Few of the folks who took our Feedback Poll last week are biting their nails over the mortgage mess. In fact some 62% believe–understandably–that it can only help the multifamily market, leaving only 38% expecting a more broad-based crisis to roll over the entire housing sector. While commentator Zietara plants himself in the majority, he can see the other side’s hesitation. He explains, below.

“As a broad statement, I believe it will help the multifamily market. I would have voted on the other side if I had answered that question in a vacuum for the short term. A number of homes and condominiums have been dumped on the market in a very short period of time, so supply has increased. I’ve seen numbers thrown around that say there could be upward of a million unsold condominiums and homes on the market today.

“I don’t think that this, in itself, is such a bad thing, because it creates an equal amount of demand for multifamily housing. The people who have been moving out of those homes because of sub-prime issues will be relocating into rental properties, and many of them will be relegated to the rental market for the very long term.

“It helps that rental-cost levels are still much cheaper than owning. And in some of the markets that have had a huge run-up in housing costs–New York City or L.A., for instance–the cost advantage of renting is almost straight across the board.

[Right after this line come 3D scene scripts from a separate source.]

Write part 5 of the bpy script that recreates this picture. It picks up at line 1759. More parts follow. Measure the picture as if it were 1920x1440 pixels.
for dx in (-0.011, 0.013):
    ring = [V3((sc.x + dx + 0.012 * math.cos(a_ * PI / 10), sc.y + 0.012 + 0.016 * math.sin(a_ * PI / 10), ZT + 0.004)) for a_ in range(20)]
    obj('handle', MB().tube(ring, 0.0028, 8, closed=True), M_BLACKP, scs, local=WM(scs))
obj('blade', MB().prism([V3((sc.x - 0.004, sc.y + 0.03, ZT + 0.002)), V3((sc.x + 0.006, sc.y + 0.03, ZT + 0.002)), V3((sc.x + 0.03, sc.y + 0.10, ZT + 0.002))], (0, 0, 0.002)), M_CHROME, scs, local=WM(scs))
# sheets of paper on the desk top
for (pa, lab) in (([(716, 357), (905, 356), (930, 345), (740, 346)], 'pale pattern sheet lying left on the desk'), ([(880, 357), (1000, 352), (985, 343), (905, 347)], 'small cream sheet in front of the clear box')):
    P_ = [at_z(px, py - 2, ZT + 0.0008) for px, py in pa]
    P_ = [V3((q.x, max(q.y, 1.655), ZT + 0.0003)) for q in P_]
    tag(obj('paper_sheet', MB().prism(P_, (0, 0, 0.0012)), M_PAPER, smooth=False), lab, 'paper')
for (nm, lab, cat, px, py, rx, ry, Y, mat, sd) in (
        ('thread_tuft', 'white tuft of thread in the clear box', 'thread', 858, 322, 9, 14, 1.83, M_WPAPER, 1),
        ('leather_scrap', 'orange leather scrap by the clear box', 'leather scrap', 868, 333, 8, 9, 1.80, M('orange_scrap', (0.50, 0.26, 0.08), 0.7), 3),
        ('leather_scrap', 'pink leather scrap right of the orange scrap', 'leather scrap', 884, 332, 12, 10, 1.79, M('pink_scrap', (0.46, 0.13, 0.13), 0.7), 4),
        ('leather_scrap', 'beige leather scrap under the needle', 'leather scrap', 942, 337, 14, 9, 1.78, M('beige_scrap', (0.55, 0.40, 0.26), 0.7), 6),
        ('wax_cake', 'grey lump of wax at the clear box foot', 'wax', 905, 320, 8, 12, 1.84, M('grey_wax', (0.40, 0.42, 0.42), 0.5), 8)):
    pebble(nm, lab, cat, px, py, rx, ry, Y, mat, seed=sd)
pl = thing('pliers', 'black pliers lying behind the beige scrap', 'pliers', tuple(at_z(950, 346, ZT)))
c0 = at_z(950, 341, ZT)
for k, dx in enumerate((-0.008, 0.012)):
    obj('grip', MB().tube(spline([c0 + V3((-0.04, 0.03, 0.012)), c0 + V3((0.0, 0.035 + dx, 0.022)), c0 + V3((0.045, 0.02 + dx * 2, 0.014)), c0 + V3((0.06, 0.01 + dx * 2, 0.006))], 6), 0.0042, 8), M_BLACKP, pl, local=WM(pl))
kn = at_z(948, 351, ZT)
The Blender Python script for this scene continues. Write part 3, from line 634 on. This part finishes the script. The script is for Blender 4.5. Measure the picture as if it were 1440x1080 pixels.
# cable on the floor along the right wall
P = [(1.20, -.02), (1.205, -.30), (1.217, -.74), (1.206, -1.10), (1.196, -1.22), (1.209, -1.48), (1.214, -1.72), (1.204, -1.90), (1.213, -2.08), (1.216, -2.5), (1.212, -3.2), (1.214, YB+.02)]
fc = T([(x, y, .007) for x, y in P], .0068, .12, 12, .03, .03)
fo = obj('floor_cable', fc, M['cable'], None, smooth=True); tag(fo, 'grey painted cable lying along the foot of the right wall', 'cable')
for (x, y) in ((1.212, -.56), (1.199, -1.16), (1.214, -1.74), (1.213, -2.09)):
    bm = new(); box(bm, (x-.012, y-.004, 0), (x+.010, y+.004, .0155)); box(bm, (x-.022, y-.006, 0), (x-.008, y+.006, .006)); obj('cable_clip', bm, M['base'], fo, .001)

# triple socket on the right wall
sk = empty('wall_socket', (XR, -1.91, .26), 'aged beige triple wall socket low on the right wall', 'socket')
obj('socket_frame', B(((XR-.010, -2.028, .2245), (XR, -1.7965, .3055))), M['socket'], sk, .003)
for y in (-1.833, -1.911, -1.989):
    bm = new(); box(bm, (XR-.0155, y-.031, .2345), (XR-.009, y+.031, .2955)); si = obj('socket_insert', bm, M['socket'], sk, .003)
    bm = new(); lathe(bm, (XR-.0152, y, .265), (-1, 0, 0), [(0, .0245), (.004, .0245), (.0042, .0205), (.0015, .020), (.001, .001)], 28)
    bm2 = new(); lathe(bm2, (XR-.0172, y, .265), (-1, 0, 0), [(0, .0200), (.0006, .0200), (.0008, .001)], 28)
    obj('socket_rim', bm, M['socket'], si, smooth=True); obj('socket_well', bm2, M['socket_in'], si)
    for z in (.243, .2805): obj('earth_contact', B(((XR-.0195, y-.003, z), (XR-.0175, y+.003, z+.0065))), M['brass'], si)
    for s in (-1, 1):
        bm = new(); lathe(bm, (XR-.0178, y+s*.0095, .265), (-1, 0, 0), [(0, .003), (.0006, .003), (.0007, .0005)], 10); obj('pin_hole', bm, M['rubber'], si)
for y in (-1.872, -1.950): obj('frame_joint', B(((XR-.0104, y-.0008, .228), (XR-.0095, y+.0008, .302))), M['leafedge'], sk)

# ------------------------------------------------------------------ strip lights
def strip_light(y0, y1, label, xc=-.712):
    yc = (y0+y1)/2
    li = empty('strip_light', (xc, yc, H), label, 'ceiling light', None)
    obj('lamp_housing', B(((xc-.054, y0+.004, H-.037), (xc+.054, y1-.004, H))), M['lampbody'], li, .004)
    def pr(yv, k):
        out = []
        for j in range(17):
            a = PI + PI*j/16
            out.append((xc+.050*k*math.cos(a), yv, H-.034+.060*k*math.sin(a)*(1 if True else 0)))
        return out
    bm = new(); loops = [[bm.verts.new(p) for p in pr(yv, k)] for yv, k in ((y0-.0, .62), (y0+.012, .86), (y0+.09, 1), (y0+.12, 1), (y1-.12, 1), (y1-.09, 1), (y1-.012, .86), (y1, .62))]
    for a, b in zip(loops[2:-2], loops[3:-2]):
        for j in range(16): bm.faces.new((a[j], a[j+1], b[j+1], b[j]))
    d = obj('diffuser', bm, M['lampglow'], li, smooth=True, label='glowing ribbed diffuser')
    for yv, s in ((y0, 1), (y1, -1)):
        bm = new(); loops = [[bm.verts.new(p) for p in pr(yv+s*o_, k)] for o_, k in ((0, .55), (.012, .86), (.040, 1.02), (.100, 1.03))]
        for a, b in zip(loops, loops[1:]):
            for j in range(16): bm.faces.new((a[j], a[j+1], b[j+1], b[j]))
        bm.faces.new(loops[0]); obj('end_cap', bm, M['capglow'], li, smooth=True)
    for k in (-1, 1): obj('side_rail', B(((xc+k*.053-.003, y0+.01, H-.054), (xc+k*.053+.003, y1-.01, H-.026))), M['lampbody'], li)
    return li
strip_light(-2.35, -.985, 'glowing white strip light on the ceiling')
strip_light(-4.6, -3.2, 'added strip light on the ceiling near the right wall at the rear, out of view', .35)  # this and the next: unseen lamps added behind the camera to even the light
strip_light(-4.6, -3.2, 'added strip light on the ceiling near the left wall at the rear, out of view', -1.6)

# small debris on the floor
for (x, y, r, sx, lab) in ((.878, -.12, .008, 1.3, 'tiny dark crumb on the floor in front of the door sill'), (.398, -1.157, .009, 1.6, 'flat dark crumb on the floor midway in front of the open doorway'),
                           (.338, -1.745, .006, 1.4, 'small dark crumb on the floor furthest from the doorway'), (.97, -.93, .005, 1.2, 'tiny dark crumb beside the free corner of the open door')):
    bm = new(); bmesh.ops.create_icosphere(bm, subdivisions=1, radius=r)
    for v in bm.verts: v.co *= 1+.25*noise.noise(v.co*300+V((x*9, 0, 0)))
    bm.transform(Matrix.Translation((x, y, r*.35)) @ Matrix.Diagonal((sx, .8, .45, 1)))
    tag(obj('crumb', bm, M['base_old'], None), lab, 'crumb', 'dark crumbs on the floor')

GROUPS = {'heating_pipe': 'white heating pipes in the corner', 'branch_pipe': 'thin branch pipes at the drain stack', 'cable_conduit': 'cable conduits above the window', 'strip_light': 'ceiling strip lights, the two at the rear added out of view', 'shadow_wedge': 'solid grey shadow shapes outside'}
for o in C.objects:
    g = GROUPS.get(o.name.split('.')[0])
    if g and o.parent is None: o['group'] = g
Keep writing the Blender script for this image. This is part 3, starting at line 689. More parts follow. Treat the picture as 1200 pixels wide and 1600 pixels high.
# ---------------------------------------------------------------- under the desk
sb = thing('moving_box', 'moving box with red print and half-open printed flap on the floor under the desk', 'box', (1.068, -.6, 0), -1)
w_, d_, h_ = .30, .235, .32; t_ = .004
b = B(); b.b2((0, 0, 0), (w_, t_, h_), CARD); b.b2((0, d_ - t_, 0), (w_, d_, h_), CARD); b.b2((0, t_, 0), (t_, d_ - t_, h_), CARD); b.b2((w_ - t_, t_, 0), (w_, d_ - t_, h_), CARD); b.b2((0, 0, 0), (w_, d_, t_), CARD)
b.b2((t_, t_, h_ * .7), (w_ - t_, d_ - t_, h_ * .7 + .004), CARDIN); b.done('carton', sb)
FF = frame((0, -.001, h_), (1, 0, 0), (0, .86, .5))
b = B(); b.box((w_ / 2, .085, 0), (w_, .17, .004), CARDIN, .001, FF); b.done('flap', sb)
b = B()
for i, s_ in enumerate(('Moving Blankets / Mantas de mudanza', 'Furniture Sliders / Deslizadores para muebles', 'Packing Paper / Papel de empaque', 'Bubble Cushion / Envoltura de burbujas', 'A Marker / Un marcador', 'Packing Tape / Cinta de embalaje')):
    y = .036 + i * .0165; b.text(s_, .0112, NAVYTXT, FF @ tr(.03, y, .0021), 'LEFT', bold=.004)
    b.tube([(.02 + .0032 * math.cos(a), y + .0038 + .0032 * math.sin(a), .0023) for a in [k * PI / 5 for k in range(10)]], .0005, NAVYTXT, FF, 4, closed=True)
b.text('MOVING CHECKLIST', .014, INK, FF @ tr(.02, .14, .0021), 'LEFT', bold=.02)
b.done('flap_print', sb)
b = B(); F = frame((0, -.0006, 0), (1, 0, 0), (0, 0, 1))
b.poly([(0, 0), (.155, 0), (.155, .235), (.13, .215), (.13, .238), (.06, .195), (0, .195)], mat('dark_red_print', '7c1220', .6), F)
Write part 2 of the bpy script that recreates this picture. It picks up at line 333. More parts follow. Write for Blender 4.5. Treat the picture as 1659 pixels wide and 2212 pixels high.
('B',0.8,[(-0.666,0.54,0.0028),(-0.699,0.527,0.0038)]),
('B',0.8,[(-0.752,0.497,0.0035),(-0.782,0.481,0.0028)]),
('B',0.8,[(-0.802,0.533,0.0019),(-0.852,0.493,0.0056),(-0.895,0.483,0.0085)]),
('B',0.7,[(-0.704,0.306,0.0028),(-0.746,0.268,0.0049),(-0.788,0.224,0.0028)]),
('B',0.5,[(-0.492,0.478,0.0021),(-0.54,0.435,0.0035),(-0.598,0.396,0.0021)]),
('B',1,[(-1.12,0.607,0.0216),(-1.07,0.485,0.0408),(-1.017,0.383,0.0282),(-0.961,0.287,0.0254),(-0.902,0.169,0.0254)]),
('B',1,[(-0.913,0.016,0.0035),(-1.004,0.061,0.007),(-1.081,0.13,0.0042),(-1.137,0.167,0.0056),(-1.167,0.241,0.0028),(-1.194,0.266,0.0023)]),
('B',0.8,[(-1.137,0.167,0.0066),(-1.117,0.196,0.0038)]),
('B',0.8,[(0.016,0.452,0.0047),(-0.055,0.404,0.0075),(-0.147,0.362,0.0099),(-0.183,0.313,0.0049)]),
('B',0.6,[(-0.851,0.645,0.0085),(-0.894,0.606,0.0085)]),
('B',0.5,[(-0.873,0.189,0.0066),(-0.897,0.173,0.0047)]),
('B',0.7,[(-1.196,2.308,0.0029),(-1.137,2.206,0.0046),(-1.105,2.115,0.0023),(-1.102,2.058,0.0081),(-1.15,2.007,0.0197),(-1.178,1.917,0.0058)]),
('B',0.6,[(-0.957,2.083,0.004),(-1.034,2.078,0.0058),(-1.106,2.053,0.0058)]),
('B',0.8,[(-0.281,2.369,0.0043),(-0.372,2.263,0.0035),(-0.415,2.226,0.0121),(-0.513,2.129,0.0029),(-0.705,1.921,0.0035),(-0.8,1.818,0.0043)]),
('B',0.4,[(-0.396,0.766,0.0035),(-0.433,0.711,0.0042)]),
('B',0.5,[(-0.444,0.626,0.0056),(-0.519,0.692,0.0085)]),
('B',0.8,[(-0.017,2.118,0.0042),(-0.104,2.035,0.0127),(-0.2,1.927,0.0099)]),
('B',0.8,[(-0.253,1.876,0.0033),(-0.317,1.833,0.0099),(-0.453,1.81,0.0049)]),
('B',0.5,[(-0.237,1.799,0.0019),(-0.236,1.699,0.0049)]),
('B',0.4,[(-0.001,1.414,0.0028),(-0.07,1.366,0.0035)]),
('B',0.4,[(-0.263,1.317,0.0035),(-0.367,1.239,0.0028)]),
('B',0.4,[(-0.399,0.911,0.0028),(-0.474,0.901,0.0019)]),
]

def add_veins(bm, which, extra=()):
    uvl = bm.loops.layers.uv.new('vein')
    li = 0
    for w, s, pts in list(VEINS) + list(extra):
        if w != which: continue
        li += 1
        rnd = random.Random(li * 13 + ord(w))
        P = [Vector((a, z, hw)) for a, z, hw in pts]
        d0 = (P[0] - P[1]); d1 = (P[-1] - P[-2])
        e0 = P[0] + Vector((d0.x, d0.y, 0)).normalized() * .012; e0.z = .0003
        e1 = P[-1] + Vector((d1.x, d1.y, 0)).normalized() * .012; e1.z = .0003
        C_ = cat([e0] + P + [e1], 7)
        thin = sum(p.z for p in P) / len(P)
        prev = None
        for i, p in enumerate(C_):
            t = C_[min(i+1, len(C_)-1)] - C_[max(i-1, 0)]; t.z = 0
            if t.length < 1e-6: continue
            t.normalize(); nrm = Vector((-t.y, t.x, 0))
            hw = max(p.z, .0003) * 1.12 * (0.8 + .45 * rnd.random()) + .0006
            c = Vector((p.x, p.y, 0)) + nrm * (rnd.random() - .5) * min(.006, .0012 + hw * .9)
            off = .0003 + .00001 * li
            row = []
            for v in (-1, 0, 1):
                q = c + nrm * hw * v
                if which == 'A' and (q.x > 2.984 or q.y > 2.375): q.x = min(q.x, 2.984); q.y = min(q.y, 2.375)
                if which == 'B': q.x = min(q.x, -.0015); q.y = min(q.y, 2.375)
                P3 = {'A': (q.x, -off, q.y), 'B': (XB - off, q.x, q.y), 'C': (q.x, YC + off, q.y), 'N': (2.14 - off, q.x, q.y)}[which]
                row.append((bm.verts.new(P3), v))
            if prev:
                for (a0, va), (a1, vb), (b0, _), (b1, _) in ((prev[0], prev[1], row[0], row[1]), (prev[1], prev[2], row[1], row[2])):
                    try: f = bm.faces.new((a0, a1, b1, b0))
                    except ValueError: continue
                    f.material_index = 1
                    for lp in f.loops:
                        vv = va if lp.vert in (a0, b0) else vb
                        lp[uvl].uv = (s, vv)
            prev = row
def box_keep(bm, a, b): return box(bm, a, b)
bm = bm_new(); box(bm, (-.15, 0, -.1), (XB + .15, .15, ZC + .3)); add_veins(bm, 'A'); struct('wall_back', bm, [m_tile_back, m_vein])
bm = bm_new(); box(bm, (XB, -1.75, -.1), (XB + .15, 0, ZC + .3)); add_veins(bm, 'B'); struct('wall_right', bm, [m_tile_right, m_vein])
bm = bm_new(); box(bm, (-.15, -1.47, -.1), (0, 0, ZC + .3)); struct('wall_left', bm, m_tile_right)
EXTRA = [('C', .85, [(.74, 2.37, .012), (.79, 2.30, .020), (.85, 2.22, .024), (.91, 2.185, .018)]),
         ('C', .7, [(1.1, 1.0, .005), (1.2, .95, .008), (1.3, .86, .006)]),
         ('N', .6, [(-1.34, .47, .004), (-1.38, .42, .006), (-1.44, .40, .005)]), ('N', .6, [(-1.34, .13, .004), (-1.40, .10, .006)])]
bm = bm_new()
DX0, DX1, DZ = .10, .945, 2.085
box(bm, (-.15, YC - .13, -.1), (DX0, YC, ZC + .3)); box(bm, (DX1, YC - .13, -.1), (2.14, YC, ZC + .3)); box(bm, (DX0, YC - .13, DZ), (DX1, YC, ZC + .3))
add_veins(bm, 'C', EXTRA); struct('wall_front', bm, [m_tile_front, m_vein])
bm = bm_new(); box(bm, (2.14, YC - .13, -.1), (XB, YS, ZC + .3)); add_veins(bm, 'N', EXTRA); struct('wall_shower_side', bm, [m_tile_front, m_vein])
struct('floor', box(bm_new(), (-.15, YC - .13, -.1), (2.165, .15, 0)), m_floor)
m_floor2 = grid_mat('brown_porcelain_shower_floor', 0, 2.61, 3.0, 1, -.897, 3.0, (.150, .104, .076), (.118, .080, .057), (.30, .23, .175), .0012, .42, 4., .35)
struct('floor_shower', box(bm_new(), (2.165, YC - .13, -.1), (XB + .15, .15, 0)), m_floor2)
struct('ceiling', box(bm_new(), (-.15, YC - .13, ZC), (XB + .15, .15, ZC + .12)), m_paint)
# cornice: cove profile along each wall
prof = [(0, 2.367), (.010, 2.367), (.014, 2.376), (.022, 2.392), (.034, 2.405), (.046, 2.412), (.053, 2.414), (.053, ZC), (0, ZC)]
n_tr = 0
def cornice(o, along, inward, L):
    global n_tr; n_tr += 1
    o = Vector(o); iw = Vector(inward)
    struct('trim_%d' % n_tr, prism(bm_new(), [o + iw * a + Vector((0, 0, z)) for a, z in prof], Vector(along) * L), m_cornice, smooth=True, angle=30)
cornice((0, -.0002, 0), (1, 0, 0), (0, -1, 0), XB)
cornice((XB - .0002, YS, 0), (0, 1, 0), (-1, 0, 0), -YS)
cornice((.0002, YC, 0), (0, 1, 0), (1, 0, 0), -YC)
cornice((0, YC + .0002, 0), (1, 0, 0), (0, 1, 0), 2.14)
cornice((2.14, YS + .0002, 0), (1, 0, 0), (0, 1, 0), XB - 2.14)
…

“The economy is also playing a hand because issues such as gas prices make it harder on a macro basis for people to save money. And if you can’t go into housing based on borrowing 100%–because the sup-prime market has gone away–would-be homeowners will be relegated to rental housing longer term as well. And on top of that, if there’s a recession, it will only worsen the homeownership market.

“So a well-situated multifamily real estate owner is in a very good position right now. There’s room to grow rents and new demand from former homeowners who are still good rental risks. So, overall, in the long term the rental market will benefit.”